Storytelling can be harder than it looks. Once, as a BBC radio journalist in a distant past life, I was sent to ask people about a nearby murder. “Did you hear anything?” I asked one lady, “nothing”, she replied, “apart from a gunshot. Is that relevant?” Knowing what to include in a story and what to leave out doesn’t come easy to everyone. Stories come in all shapes and sizes, from gossip to a presentation. For an audience in a room, there’s a sense of unity in listening to someone speak. However, teams are less united these days. Zoom can lack connection. Managers need strong storytelling skills if they are to cut through isolation and reinvigorate their scattered team.

There’s no mystery to storytelling. The storytelling course on Learnflix, our eLearning platform, offers techniques that will help you inspire and motivate your team. Ultimately, telling a story is a form of persuasion, helping people to understand and accept your line of thought.

3 steps to storytelling

The best way to begin is by finding empathy with your audience. What concerns do they have, what do they want to know? Your audience might not be as informed as you on the subject you want to discuss, they might not be particularly open to what you have to say, or you might not be able to tell them what they want to know. You have to acknowledge these things. It’s hard to win over an audience by ignoring them, as KPMG’s former UK chair Bill Michael discovered when dismissive remarks he made led to his untimely departure.

1. Ethos – your credibility

Show your audience you understand them, tell them that you’re aware of the concerns they have. You may well share those concerns yourself. Empathy and warmth will help to make them more receptive to the main points you want to focus on. In catching your audience’s attention, it’s important to show them why they should listen to you. As a manager, you may be privy to information they do not have, for example details on the company’s general direction of travel, or specific plans for the future. This information makes yours a story worth listening to. In our storytelling course, this is referred to as ‘ethos’.

2. Logos – logical structure

Having won their attention, keep hold of it. This is the trickiest moment in telling a story. Stay focused, know what you’re going to say. It always helps to have a beginning, a middle and an end to your narrative. At the beginning, set out clearly what your intentions are (better company performance, starting a new project etc). The middle needs to focus on how these intentions are to be accomplished. The ending might underline the value of these plans, the positive takeaways you want your team to come away with. Keeping things simple, direct and effective helps to build understanding. And know when to stop. In our course, structuring your narrative in this way is referred to as logos, the logical appeal to reason.

3. Pathos – the appeal to emotion

Structure must be supported by an emotional element too. Known as pathos, this involves injecting a little humanity into your words and thoughts, a little humour perhaps, or a sense of authority tinged by a wisp of humility. Too much pathos, and you risk losing the plot, literally. Too little, and you risk losing the audience.
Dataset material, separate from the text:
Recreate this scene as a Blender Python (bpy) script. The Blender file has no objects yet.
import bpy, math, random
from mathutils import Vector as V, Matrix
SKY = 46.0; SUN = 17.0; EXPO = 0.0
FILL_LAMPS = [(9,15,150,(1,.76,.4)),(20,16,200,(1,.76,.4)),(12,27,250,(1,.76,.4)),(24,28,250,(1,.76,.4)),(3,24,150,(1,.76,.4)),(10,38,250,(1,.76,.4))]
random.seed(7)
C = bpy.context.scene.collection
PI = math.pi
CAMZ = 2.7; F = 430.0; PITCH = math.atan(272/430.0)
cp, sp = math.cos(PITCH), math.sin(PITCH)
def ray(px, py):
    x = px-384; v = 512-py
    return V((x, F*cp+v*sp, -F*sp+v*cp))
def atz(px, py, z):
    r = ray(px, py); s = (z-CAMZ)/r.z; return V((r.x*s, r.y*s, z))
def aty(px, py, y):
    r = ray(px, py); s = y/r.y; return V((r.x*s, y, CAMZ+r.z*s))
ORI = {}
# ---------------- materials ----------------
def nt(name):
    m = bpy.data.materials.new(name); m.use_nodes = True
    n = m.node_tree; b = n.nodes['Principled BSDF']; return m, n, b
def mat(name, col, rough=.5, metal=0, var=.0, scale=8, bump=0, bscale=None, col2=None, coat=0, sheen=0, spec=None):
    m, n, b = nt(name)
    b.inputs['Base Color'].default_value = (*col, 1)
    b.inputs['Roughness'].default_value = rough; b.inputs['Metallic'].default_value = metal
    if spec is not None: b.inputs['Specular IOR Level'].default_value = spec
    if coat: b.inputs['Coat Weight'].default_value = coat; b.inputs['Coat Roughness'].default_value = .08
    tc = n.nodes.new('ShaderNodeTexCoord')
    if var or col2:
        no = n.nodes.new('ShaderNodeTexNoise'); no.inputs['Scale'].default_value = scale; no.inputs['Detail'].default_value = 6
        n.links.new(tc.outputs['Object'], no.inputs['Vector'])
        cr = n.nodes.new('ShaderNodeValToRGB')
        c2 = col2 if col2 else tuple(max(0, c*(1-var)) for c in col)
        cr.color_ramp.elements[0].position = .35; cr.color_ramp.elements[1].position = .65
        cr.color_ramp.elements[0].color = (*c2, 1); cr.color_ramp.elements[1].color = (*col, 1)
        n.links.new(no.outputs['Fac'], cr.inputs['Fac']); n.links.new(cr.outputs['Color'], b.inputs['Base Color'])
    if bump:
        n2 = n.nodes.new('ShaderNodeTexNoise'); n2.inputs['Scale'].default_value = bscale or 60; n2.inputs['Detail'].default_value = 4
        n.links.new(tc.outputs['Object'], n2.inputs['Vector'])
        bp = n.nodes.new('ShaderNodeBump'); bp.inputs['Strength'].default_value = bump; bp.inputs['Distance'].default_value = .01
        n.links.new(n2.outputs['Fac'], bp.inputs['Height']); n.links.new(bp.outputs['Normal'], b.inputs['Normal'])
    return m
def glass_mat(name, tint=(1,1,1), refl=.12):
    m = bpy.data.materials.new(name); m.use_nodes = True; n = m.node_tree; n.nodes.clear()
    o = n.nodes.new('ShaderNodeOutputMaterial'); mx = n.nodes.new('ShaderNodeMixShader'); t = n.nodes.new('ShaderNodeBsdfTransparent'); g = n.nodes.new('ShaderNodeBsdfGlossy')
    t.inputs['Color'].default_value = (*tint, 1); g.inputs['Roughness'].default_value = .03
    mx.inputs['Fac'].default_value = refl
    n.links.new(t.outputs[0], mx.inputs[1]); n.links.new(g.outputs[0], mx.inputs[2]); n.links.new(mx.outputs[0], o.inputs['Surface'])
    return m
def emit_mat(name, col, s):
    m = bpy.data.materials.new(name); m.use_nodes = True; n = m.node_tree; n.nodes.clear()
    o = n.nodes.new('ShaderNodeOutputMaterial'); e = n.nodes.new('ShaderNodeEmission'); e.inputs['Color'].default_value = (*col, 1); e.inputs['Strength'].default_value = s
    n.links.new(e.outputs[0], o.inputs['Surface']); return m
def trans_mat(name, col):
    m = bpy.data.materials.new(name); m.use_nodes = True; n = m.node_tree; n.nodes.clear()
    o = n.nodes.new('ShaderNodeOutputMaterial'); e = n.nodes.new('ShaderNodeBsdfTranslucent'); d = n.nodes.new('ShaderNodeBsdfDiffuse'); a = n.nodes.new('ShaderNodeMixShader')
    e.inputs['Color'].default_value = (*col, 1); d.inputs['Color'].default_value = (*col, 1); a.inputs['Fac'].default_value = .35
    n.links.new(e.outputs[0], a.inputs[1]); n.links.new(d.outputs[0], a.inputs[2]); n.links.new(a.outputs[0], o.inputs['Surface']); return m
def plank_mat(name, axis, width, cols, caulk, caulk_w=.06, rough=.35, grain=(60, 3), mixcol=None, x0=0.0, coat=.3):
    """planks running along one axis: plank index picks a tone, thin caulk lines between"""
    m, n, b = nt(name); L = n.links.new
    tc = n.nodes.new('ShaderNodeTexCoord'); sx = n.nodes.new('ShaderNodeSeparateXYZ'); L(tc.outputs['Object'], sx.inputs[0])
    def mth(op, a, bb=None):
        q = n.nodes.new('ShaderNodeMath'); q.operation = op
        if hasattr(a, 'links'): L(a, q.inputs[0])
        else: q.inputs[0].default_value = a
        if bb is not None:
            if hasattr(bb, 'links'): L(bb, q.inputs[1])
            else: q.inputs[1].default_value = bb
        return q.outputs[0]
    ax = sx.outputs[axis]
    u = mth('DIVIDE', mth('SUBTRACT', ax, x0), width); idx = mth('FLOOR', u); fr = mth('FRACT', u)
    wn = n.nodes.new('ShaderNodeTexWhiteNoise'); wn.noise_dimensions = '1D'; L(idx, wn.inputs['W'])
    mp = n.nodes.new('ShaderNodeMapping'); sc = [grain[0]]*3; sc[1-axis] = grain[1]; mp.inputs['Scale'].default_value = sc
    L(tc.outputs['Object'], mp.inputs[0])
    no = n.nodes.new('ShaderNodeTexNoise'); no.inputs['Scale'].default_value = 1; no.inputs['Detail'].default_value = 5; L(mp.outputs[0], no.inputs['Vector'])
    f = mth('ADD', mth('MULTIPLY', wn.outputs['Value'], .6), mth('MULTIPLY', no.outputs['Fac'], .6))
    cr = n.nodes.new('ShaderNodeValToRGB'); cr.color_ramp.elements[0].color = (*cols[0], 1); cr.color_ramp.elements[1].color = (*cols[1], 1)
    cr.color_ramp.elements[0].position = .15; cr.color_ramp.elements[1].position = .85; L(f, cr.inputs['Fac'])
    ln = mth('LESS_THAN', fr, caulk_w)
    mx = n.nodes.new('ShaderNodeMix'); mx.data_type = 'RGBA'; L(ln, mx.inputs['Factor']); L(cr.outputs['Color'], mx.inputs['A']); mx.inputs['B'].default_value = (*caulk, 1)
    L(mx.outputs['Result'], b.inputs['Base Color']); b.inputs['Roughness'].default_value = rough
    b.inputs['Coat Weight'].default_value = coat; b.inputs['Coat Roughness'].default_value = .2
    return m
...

A balanced approach to storytelling begins with a little pathos at the beginning (the word ‘empathy’ comes from pathos), before settling into a sense of structure – which is best expressed in a warm, human and engaging way. These days, a sense of unity at work is sometimes hard to sustain. It helps to have clear, positive messaging from those around us. For managers looking to brush up on their storytelling skills, a few basic techniques will help to ensure the audience are listening as closely as if they were in the room.